Retype the material below. Keep every word exactly as it is.

[START]

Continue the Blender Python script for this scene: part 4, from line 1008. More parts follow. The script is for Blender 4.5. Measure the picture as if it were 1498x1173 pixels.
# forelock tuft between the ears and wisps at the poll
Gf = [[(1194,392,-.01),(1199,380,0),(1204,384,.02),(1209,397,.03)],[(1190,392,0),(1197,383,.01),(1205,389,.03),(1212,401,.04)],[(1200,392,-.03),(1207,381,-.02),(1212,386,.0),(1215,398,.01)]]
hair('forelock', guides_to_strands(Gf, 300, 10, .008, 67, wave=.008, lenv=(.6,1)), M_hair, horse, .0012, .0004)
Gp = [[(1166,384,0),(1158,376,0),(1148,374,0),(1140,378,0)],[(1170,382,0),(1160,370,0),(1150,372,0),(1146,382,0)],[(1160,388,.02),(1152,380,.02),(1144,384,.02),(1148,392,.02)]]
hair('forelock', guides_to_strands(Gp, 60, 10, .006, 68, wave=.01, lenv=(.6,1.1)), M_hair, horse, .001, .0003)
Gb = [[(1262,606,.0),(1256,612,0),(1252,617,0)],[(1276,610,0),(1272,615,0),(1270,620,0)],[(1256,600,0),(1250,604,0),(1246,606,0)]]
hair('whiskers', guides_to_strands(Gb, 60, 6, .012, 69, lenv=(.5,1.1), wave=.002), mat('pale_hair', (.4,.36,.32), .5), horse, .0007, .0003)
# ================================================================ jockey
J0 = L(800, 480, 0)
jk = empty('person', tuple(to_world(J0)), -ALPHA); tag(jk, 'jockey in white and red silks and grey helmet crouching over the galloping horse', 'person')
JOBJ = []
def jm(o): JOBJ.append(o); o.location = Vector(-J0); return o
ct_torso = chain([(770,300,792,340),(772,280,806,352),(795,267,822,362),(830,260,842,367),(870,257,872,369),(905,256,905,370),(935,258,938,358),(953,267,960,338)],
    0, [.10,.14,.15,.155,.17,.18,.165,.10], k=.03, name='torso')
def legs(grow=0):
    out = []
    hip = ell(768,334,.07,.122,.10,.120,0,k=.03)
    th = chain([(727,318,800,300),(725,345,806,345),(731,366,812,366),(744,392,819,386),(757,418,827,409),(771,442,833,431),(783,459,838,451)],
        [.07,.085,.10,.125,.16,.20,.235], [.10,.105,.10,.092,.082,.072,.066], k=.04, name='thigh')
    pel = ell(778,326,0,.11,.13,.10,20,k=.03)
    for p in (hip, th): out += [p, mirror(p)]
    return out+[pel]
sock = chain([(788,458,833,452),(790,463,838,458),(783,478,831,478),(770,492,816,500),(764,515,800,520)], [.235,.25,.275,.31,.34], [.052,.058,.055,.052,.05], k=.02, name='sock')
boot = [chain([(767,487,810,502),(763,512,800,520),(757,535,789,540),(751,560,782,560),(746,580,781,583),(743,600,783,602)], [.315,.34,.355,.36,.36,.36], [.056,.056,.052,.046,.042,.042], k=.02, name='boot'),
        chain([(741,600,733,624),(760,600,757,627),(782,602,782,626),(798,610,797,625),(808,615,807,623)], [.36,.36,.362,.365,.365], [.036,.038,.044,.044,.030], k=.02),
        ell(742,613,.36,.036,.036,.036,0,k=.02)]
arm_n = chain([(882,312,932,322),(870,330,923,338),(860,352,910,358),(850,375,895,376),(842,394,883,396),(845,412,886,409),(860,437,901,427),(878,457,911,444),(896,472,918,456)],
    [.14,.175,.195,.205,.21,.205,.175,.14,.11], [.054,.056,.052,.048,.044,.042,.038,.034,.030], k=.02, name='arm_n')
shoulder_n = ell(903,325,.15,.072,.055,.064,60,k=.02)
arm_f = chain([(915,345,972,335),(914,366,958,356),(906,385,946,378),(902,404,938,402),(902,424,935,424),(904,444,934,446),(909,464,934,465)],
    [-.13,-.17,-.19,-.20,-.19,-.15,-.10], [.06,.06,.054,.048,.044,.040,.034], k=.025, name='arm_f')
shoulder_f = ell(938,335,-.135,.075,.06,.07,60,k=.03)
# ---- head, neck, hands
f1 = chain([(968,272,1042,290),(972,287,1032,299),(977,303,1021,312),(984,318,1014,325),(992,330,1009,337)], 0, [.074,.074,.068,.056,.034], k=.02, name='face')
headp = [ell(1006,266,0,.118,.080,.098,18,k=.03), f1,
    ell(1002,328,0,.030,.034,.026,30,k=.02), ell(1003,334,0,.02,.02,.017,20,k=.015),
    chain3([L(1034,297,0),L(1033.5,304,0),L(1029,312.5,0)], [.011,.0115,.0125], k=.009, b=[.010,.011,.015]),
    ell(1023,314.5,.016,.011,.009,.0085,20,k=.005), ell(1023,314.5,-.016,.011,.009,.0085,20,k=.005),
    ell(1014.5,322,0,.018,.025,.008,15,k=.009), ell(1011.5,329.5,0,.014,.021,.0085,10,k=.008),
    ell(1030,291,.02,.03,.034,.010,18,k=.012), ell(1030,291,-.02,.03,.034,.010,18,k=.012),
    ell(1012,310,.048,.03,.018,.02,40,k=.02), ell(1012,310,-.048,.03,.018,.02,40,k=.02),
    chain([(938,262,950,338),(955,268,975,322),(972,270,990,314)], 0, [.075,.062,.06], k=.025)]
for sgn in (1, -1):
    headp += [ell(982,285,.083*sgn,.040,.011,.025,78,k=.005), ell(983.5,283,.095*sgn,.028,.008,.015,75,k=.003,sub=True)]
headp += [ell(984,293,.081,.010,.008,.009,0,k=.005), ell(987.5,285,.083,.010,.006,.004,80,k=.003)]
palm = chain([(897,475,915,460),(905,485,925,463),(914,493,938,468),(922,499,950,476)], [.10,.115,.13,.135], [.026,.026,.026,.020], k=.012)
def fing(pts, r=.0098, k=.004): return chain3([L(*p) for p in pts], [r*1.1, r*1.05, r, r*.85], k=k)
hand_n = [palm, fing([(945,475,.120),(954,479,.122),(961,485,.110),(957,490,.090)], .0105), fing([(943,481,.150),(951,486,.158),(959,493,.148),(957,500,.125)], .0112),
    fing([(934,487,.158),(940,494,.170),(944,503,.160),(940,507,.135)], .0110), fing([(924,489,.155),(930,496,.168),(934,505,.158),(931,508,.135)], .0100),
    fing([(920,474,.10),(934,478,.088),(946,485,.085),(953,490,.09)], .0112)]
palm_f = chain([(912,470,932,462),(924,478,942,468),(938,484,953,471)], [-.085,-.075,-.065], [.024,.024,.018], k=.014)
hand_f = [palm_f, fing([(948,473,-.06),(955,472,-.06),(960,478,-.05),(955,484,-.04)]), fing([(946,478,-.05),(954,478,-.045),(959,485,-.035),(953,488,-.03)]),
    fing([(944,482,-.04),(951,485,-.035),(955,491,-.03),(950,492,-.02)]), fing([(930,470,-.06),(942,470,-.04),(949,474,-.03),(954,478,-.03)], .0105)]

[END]

* **Written answer**
Continue the Blender Python script for this scene: part 4, from line 1008. More parts follow. The script is for Blender 4.5. Measure the picture as if it were 1498x1173 pixels.
# forelock tuft between the ears and wisps at the poll
Gf = [[(1194,392,-.01),(1199,380,0),(1204,384,.02),(1209,397,.03)],[(1190,392,0),(1197,383,.01),(1205,389,.03),(1212,401,.04)],[(1200,392,-.03),(1207,381,-.02),(1212,386,.0),(1215,398,.01)]]
hair('forelock', guides_to_strands(Gf, 300, 10, .008, 67, wave=.008, lenv=(.6,1)), M_hair, horse, .0012, .0004)
Gp = [[(1166,384,0),(1158,376,0),(1148,374,0),(1140,378,0)],[(1170,382,0),(1160,370,0),(1150,372,0),(1146,382,0)],[(1160,388,.02),(1152,380,.02),(1144,384,.02),(1148,392,.02)]]
hair('forelock', guides_to_strands(Gp, 60, 10, .006, 68, wave=.01, lenv=(.6,1.1)), M_hair, horse, .001, .0003)
Gb = [[(1262,606,.0),(1256,612,0),(1252,617,0)],[(1276,610,0),(1272,615,0),(1270,620,0)],[(1256,600,0),(1250,604,0),(1246,606,0)]]
hair('whiskers', guides_to_strands(Gb, 60, 6, .012, 69, lenv=(.5,1.1), wave=.002), mat('pale_hair', (.4,.36,.32), .5), horse, .0007, .0003)
# ================================================================ jockey
J0 = L(800, 480, 0)
jk = empty('person', tuple(to_world(J0)), -ALPHA); tag(jk, 'jockey in white and red silks and grey helmet crouching over the galloping horse', 'person')
JOBJ = []
def jm(o): JOBJ.append(o); o.location = Vector(-J0); return o
ct_torso = chain([(770,300,792,340),(772,280,806,352),(795,267,822,362),(830,260,842,367),(870,257,872,369),(905,256,905,370),(935,258,938,358),(953,267,960,338)],
    0, [.10,.14,.15,.155,.17,.18,.165,.10], k=.03, name='torso')
def legs(grow=0):
    out = []
    hip = ell(768,334,.07,.122,.10,.120,0,k=.03)
    th = chain([(727,318,800,300),(725,345,806,345),(731,366,812,366),(744,392,819,386),(757,418,827,409),(771,442,833,431),(783,459,838,451)],
        [.07,.085,.10,.125,.16,.20,.235], [.10,.105,.10,.092,.082,.072,.066], k=.04, name='thigh')
    pel = ell(778,326,0,.11,.13,.10,20,k=.03)
    for p in (hip, th): out += [p, mirror(p)]
    return out+[pel]
sock = chain([(788,458,833,452),(790,463,838,458),(783,478,831,478),(770,492,816,500),(764,515,800,520)], [.235,.25,.275,.31,.34], [.052,.058,.055,.052,.05], k=.02, name='sock')
boot = [chain([(767,487,810,502),(763,512,800,520),(757,535,789,540),(751,560,782,560),(746,580,781,583),(743,600,783,602)], [.315,.34,.355,.36,.36,.36], [.056,.056,.052,.046,.042,.042], k=.02, name='boot'),
        chain([(741,600,733,624),(760,600,757,627),(782,602,782,626),(798,610,797,625),(808,615,807,623)], [.36,.36,.362,.365,.365], [.036,.038,.044,.044,.030], k=.02),
        ell(742,613,.36,.036,.036,.036,0,k=.02)]
arm_n = chain([(882,312,932,322),(870,330,923,338),(860,352,910,358),(850,375,895,376),(842,394,883,396),(845,412,886,409),(860,437,901,427),(878,457,911,444),(896,472,918,456)],
    [.14,.175,.195,.205,.21,.205,.175,.14,.11], [.054,.056,.052,.048,.044,.042,.038,.034,.030], k=.02, name='arm_n')
shoulder_n = ell(903,325,.15,.072,.055,.064,60,k=.02)
arm_f = chain([(915,345,972,335),(914,366,958,356),(906,385,946,378),(902,404,938,402),(902,424,935,424),(904,444,934,446),(909,464,934,465)],
    [-.13,-.17,-.19,-.20,-.19,-.15,-.10], [.06,.06,.054,.048,.044,.040,.034], k=.025, name='arm_f')
shoulder_f = ell(938,335,-.135,.075,.06,.07,60,k=.03)
# ---- head, neck, hands
f1 = chain([(968,272,1042,290),(972,287,1032,299),(977,303,1021,312),(984,318,1014,325),(992,330,1009,337)], 0, [.074,.074,.068,.056,.034], k=.02, name='face')
headp = [ell(1006,266,0,.118,.080,.098,18,k=.03), f1,
    ell(1002,328,0,.030,.034,.026,30,k=.02), ell(1003,334,0,.02,.02,.017,20,k=.015),
    chain3([L(1034,297,0),L(1033.5,304,0),L(1029,312.5,0)], [.011,.0115,.0125], k=.009, b=[.010,.011,.015]),
    ell(1023,314.5,.016,.011,.009,.0085,20,k=.005), ell(1023,314.5,-.016,.011,.009,.0085,20,k=.005),
    ell(1014.5,322,0,.018,.025,.008,15,k=.009), ell(1011.5,329.5,0,.014,.021,.0085,10,k=.008),
    ell(1030,291,.02,.03,.034,.010,18,k=.012), ell(1030,291,-.02,.03,.034,.010,18,k=.012),
    ell(1012,310,.048,.03,.018,.02,40,k=.02), ell(1012,310,-.048,.03,.018,.02,40,k=.02),
    chain([(938,262,950,338),(955,268,975,322),(972,270,990,314)], 0, [.075,.062,.06], k=.025)]
for sgn in (1, -1):
    headp += [ell(982,285,.083*sgn,.040,.011,.025,78,k=.005), ell(983.5,283,.095*sgn,.028,.008,.015,75,k=.003,sub=True)]
headp += [ell(984,293,.081,.010,.008,.009,0,k=.005), ell(987.5,285,.083,.010,.006,.004,80,k=.003)]
palm = chain([(897,475,915,460),(905,485,925,463),(914,493,938,468),(922,499,950,476)], [.10,.115,.13,.135], [.026,.026,.026,.020], k=.012)
def fing(pts, r=.0098, k=.004): return chain3([L(*p) for p in pts], [r*1.1, r*1.05, r, r*.85], k=k)
hand_n = [palm, fing([(945,475,.120),(954,479,.122),(961,485,.110),(957,490,.090)], .0105), fing([(943,481,.150),(951,486,.158),(959,493,.148),(957,500,.125)], .0112),
    fing([(934,487,.158),(940,494,.170),(944,503,.160),(940,507,.135)], .0110), fing([(924,489,.155),(930,496,.168),(934,505,.158),(931,508,.135)], .0100),
    fing([(920,474,.10),(934,478,.088),(946,485,.085),(953,490,.09)], .0112)]
palm_f = chain([(912,470,932,462),(924,478,942,468),(938,484,953,471)], [-.085,-.075,-.065], [.024,.024,.018], k=.014)
hand_f = [palm_f, fing([(948,473,-.06),(955,472,-.06),(960,478,-.05),(955,484,-.04)]), fing([(946,478,-.05),(954,478,-.045),(959,485,-.035),(953,488,-.03)]),
    fing([(944,482,-.04),(951,485,-.035),(955,491,-.03),(950,492,-.02)]), fing([(930,470,-.06),(942,470,-.04),(949,474,-.03),(954,478,-.03)], .0105)]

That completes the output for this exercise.